TULSA, Oklahoma - It’s a career field dominated by men, and the Tulsa Fire Department is taking steps to encourage young women to consider firefighting as a career path.

The department hosted its second annual Girls Only Fire Camp, where teens get to take an inside look at the daily job of a firefighter.

The field of fire service is no longer just a man’s world. It's been that way for years, but breaking stereotypes is hard to do.

Just ask district fire chief Greta Hurt.

“A friend of mine told me about the fire department, and at the time, I didn't even know they hired women, and I even said, ‘they don't hire women!’" Hurt said.

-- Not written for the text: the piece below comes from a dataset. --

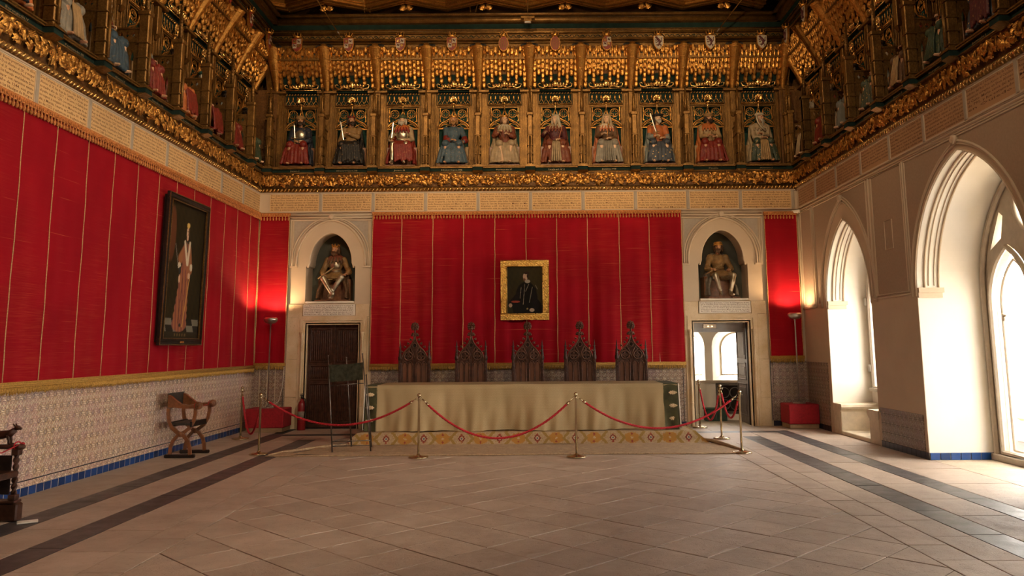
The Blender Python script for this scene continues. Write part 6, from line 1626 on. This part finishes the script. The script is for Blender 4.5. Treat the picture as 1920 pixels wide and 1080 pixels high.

But they did, and now Hurt is the first female fire chief in Tulsa history.

“You know somebody has to be first to get it going and get it started,” she said. “We have a lot of women on the job and a lot of women that can be successful. And again, I think someone just has to get it going."

That's why Tulsa fire hosts the girls only camp.

Female firefighters teach the girls about the gear, techniques and requirements.

And every year, more and more girls are interested, like 17-year-old Lila, who's taking the camp for a second year in a row.

“I like a challenge,” she said. “I like doing it. It's just fun."

Lila hopes to become a firefighter one day thanks to her experience.

She said when she did the training last year, she knew this was the job for her, thanks to the strong examples of the women who already paved the way.

“Women can do it, like men aren't always stronger than women,” she said.

Hurt reminded that “it takes work; it takes discipline."

And it takes a lot of training.

The environment is full of encouragement, letting these girls know they can do it.

“If you set your mind to something and this is something that you want to do, it's available for you,” Hurt said.